----- Records for the exercise

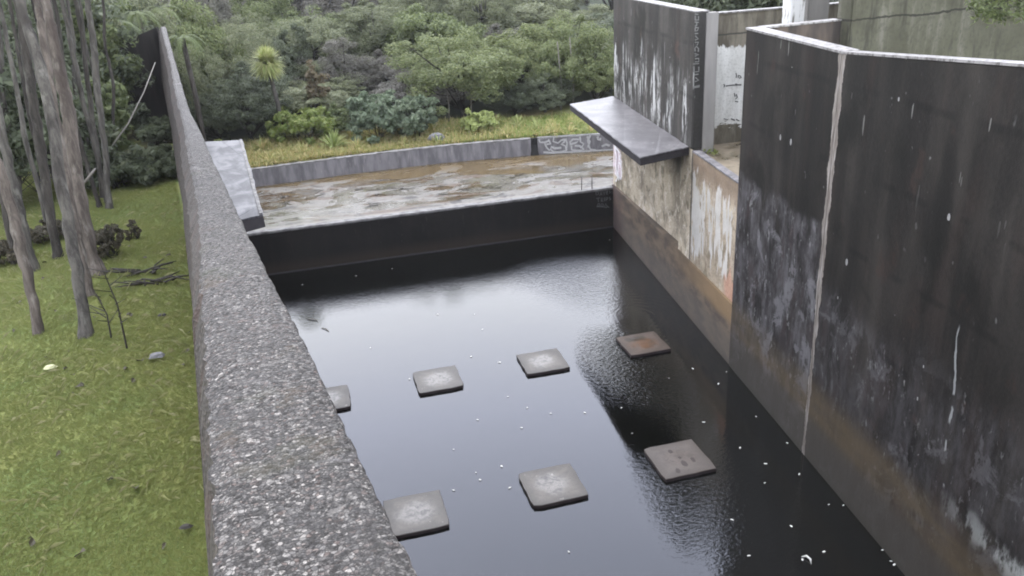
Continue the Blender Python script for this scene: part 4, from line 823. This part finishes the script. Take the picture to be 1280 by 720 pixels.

----------
----- Records for the exercise

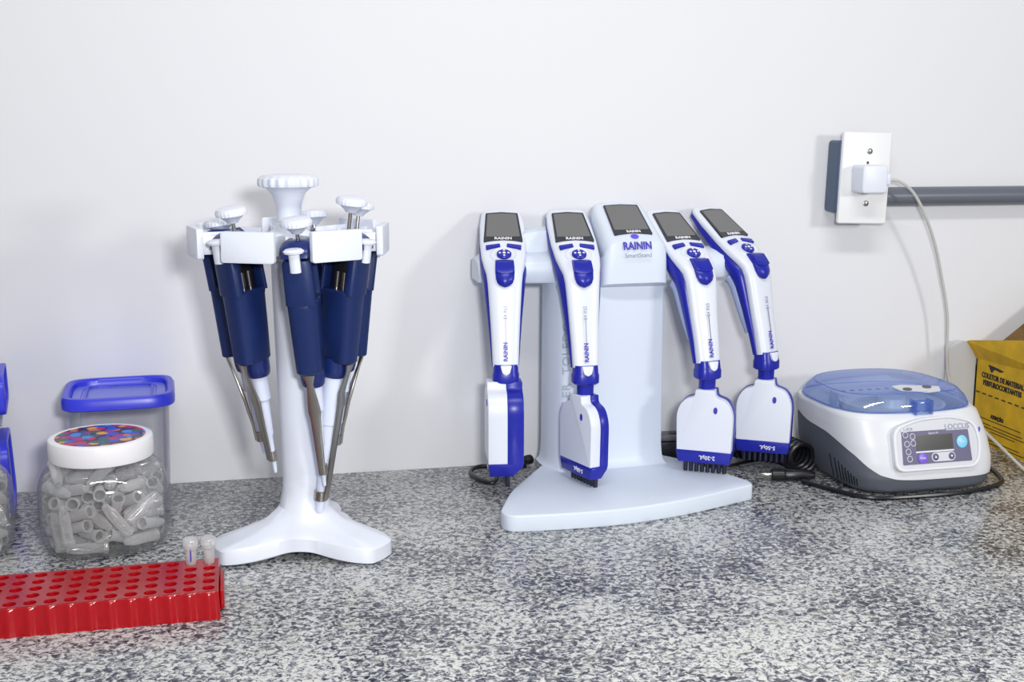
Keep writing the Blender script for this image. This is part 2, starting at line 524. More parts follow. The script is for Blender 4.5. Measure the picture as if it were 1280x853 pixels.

----------
----- Records for the exercise

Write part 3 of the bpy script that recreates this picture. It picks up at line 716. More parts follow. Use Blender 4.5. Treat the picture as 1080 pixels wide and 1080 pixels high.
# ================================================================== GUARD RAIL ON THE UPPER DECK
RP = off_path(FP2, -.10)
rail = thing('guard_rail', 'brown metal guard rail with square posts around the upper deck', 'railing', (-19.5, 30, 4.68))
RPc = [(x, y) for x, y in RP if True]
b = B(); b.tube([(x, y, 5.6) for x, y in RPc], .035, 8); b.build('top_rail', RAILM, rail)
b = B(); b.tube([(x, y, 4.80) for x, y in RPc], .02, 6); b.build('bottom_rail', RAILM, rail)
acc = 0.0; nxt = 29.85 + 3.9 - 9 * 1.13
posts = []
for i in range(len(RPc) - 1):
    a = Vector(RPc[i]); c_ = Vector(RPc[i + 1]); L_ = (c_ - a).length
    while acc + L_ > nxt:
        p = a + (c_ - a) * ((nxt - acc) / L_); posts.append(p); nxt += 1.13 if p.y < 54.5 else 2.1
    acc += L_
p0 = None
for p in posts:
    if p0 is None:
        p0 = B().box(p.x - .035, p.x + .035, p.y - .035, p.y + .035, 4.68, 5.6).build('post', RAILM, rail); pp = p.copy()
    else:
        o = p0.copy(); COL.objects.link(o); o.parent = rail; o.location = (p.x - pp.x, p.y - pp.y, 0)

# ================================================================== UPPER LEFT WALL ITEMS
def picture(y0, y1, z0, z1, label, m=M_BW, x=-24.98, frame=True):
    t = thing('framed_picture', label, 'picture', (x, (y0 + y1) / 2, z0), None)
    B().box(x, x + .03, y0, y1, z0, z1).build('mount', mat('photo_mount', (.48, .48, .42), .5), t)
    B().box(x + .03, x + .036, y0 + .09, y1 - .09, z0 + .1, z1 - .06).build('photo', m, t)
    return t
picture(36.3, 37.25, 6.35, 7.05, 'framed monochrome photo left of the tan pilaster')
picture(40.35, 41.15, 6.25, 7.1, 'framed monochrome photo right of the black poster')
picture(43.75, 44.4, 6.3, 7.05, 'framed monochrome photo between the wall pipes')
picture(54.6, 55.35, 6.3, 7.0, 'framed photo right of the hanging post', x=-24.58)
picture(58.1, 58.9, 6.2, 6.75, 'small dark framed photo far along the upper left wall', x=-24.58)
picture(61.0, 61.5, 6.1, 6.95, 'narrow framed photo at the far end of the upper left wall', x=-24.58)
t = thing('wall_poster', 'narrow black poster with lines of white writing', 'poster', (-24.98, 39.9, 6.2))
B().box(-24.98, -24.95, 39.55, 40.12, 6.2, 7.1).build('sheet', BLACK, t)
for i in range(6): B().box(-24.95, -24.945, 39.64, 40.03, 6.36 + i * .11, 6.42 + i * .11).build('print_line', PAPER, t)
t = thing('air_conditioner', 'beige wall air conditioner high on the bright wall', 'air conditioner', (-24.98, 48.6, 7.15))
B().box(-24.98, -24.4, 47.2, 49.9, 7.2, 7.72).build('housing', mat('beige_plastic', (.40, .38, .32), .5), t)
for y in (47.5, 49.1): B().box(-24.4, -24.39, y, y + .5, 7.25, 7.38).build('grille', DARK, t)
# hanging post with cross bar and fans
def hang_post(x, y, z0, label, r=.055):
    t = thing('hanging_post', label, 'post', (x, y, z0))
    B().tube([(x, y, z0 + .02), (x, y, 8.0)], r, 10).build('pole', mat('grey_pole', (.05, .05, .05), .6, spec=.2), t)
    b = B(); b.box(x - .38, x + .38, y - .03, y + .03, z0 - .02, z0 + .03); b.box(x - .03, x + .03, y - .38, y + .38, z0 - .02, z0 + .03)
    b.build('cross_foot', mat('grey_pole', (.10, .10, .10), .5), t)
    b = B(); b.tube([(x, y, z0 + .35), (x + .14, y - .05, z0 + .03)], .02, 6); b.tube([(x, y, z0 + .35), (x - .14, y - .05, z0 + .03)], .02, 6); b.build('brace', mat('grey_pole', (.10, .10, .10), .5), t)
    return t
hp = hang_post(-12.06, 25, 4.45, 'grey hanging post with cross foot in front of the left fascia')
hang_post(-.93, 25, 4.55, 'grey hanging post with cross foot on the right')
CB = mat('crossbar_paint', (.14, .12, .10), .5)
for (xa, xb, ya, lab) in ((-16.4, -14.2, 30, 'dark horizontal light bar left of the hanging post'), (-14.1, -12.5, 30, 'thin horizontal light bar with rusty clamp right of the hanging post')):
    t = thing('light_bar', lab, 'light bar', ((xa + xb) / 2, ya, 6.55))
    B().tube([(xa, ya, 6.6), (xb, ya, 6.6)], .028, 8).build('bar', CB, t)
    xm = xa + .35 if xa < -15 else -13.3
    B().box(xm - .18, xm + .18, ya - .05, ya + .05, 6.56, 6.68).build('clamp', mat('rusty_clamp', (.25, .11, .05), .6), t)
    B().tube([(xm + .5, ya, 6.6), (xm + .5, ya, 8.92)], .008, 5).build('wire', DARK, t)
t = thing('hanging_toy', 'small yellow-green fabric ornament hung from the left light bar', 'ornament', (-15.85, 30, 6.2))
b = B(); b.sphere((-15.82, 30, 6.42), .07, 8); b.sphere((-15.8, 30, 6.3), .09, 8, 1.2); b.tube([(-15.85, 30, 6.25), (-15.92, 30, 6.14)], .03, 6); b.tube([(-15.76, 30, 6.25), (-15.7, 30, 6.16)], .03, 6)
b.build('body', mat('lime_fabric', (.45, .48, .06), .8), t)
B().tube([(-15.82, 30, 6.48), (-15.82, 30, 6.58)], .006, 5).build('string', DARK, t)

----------

◆ **What is needed**:
Find every line that holds "Blender" and copy it.

◆ **Right answer**:
Continue the Blender Python script for this scene: part 4, from line 823. This part finishes the script. Take the picture to be 1280 by 720 pixels.
Keep writing the Blender script for this image. This is part 2, starting at line 524. More parts follow. The script is for Blender 4.5. Measure the picture as if it were 1280x853 pixels.
Write part 3 of the bpy script that recreates this picture. It picks up at line 716. More parts follow. Use Blender 4.5. Treat the picture as 1080 pixels wide and 1080 pixels high.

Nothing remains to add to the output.